Search the material and gather each line with "pixels" in it.

- _Dataset_:

|---|

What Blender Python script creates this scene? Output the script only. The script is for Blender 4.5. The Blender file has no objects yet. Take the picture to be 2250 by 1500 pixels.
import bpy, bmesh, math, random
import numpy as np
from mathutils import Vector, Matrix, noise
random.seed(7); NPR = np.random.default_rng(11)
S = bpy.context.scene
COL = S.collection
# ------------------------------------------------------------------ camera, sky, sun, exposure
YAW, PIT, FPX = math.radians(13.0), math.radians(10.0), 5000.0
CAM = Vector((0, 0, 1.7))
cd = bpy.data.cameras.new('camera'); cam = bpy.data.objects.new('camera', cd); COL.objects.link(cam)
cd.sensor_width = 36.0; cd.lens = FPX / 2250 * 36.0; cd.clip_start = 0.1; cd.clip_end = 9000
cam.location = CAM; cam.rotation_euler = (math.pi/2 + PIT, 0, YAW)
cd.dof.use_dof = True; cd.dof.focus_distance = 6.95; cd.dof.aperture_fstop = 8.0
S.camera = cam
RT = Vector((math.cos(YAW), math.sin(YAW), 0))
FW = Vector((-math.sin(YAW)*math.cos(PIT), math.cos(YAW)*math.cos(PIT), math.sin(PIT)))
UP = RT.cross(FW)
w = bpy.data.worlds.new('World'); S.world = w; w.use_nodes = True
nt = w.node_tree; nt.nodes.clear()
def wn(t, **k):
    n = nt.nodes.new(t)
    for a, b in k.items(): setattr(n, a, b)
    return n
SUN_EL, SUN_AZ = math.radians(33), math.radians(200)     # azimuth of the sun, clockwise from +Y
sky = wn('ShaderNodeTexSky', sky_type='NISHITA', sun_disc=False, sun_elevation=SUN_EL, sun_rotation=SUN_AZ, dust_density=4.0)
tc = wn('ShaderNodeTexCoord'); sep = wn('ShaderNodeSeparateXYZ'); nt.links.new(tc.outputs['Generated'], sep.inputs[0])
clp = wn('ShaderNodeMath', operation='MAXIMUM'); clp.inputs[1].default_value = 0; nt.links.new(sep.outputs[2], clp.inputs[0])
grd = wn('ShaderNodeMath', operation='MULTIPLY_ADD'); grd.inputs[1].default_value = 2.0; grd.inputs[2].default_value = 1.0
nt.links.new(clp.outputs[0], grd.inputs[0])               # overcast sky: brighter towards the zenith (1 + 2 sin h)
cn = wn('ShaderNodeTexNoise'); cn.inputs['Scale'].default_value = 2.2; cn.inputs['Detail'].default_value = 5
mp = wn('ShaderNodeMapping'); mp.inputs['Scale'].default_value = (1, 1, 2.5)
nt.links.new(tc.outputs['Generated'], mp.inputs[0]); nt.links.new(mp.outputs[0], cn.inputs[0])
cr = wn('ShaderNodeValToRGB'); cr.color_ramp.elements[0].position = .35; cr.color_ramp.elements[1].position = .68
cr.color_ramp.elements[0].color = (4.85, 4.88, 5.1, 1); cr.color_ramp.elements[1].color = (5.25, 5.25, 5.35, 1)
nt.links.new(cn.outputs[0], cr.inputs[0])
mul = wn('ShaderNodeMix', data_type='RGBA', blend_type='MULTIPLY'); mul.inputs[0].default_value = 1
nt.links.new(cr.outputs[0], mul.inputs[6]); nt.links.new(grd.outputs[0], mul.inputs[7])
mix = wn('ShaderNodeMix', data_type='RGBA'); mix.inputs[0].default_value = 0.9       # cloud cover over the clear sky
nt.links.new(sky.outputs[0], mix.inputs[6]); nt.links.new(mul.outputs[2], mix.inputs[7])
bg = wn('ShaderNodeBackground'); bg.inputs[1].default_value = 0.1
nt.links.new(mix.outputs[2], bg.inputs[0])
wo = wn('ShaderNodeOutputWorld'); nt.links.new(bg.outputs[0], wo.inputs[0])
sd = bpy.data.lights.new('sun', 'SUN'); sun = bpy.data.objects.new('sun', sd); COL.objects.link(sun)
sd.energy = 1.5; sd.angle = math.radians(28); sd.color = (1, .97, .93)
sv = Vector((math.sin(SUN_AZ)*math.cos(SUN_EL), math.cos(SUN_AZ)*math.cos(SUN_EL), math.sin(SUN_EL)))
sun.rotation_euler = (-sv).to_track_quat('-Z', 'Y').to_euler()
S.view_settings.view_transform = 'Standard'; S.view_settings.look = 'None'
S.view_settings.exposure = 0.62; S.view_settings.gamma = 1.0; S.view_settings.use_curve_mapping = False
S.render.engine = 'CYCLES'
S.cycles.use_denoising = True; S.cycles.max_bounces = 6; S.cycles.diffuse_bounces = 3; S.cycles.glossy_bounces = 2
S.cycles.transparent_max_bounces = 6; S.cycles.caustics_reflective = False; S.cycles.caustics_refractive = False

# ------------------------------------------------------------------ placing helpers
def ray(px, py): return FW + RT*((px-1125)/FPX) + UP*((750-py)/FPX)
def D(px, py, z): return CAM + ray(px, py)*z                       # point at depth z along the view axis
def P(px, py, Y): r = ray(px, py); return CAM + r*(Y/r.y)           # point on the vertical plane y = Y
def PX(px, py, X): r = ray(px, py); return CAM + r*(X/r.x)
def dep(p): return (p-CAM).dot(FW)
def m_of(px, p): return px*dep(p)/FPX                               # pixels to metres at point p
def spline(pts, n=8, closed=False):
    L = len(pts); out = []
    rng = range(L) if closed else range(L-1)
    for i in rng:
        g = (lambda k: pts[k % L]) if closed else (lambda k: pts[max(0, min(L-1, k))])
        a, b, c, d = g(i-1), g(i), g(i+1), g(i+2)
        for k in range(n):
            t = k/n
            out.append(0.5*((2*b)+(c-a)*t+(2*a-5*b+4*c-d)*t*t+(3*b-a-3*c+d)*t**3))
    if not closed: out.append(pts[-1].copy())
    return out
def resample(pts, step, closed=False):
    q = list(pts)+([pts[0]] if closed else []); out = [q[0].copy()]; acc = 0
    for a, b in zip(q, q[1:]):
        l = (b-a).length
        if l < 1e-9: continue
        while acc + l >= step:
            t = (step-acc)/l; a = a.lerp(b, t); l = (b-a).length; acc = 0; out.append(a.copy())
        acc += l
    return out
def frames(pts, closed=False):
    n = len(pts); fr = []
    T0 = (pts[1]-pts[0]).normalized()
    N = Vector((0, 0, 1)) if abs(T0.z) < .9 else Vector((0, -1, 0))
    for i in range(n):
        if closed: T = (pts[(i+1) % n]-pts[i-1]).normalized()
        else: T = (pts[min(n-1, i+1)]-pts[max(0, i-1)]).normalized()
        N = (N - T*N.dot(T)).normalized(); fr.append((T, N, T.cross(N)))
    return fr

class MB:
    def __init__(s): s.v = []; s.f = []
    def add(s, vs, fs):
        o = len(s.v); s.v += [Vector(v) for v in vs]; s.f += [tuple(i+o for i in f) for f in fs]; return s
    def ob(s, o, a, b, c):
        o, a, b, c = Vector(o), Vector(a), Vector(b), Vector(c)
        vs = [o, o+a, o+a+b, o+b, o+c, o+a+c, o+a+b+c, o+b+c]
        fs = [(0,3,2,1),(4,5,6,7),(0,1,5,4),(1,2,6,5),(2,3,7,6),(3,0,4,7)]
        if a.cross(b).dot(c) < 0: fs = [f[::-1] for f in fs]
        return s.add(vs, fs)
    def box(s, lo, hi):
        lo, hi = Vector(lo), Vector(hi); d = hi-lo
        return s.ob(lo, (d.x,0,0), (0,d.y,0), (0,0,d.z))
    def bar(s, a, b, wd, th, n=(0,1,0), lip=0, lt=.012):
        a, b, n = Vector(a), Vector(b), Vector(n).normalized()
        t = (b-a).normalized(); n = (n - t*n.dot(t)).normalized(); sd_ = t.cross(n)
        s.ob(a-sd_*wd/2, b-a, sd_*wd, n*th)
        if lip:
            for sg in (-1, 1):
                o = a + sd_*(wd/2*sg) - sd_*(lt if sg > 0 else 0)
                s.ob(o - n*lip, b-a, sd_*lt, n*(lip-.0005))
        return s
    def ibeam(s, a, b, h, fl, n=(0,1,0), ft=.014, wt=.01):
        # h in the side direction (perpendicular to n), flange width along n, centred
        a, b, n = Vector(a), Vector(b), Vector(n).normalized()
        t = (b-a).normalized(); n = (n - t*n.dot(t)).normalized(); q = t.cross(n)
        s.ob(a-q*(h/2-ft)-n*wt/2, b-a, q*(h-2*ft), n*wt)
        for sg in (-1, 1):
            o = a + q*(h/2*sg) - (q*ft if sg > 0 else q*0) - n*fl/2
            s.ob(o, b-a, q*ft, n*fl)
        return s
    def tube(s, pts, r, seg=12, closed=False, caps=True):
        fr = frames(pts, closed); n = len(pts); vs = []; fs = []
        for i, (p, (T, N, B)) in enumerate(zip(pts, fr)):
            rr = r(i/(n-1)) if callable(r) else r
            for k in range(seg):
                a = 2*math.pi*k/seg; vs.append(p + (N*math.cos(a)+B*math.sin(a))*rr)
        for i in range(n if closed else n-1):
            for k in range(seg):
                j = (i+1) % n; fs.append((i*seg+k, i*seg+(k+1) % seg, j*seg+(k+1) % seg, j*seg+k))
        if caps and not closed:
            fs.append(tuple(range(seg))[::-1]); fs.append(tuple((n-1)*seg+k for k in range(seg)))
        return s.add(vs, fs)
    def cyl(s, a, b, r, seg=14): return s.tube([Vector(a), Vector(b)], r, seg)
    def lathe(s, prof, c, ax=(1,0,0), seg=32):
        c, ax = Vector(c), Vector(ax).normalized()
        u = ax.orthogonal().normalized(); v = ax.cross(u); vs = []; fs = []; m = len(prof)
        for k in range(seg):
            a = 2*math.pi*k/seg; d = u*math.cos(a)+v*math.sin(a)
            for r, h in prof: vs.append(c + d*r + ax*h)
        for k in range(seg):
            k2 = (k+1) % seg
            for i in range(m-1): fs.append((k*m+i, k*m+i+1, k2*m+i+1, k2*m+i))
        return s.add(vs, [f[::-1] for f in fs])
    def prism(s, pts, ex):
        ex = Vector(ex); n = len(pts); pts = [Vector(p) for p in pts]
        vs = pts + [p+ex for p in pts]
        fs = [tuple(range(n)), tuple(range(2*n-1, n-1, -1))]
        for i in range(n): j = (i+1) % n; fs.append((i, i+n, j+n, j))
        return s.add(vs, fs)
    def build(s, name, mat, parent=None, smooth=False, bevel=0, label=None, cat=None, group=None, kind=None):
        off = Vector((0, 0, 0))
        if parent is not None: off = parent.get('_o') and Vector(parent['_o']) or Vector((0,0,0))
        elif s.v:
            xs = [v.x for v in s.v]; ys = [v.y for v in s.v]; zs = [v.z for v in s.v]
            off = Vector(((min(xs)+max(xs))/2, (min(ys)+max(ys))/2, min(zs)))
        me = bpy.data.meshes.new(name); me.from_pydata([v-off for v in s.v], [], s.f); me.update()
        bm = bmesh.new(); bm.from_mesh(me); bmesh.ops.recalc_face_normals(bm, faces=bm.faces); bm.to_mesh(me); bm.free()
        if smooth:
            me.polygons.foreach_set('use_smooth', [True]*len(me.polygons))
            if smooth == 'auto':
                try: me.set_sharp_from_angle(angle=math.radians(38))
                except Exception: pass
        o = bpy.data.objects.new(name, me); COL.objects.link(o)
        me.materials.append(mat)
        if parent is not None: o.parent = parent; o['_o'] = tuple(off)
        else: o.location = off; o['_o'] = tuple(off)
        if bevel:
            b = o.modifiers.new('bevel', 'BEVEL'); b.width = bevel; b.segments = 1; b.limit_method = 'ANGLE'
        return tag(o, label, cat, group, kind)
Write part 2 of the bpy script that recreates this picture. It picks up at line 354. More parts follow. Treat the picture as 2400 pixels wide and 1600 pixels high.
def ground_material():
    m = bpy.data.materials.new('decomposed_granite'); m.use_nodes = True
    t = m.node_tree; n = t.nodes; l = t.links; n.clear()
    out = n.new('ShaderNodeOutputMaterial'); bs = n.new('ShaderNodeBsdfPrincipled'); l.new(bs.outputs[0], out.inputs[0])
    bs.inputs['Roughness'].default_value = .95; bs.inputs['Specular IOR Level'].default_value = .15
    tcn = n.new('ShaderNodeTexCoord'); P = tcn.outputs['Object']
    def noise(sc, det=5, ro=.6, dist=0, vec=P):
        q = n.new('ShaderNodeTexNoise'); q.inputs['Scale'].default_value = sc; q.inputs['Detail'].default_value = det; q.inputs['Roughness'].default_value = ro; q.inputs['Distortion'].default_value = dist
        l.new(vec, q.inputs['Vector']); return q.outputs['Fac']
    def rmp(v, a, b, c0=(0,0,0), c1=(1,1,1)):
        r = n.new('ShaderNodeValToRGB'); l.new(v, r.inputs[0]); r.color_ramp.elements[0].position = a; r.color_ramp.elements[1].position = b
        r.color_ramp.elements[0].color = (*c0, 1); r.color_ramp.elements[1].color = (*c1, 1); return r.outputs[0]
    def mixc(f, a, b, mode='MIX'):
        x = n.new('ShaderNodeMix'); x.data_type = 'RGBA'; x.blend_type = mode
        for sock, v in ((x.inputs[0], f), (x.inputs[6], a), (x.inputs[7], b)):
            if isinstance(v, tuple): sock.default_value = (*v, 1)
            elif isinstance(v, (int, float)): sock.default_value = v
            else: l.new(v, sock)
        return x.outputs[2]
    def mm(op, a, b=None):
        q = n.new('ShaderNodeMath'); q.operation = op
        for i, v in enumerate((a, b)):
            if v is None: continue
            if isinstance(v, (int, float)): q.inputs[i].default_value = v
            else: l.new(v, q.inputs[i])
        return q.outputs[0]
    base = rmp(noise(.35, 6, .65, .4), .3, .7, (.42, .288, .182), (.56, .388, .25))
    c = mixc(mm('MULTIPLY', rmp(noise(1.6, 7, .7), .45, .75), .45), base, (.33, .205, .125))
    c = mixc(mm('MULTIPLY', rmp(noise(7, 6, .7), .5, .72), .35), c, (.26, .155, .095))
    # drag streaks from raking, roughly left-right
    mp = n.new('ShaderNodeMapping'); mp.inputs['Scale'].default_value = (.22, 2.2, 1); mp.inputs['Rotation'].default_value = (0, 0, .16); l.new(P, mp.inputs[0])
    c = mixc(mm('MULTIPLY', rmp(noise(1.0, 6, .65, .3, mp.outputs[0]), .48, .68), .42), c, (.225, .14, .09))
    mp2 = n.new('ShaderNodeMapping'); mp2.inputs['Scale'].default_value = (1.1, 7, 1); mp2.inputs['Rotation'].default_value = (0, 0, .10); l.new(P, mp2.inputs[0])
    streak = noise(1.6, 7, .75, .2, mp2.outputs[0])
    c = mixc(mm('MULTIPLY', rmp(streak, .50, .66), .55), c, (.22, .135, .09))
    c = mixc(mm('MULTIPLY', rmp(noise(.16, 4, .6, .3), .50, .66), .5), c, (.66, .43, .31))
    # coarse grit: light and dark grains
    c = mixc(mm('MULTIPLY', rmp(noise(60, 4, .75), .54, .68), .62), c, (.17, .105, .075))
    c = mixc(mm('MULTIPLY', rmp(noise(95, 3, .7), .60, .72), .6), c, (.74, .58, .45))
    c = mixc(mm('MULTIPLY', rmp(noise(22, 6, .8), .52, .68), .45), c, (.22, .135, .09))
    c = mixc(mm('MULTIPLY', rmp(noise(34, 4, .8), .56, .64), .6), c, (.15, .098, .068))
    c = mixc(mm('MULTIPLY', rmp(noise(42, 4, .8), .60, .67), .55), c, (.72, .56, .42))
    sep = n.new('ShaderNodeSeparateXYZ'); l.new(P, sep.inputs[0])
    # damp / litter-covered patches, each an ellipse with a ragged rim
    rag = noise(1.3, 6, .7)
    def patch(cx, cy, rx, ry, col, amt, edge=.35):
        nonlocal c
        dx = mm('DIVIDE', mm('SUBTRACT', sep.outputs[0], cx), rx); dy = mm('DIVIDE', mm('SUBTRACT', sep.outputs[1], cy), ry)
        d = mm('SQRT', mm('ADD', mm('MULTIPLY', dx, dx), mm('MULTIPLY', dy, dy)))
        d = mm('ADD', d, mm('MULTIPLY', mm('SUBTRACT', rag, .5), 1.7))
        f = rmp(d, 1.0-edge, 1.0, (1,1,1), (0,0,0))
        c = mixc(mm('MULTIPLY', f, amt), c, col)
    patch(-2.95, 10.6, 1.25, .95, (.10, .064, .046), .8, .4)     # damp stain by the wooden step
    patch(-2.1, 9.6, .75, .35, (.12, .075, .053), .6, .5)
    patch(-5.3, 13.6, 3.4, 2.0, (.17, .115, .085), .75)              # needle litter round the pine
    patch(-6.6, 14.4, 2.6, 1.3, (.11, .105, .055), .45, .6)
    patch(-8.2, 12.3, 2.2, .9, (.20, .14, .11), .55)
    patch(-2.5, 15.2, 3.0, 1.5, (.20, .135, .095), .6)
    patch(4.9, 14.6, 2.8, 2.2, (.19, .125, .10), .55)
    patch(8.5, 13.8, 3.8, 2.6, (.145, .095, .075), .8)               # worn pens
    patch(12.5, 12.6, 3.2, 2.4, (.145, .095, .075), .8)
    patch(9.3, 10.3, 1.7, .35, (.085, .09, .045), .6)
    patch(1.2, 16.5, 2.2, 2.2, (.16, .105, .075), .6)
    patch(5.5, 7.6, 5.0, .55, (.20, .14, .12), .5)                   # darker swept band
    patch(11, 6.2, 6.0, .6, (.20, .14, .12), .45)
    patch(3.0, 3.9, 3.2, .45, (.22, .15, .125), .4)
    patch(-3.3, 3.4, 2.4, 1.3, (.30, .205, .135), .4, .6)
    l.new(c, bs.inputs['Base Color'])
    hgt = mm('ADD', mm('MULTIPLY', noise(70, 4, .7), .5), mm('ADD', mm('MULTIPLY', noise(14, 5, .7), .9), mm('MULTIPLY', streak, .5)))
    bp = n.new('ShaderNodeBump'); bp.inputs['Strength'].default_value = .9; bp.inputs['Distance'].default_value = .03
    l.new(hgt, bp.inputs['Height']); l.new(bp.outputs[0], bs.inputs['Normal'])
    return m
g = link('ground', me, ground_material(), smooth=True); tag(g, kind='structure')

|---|

- _Result for this exercise_:
What Blender Python script creates this scene? Output the script only. The script is for Blender 4.5. The Blender file has no objects yet. Take the picture to be 2250 by 1500 pixels.
def m_of(px, p): return px*dep(p)/FPX                               # pixels to metres at point p
Write part 2 of the bpy script that recreates this picture. It picks up at line 354. More parts follow. Treat the picture as 2400 pixels wide and 1600 pixels high.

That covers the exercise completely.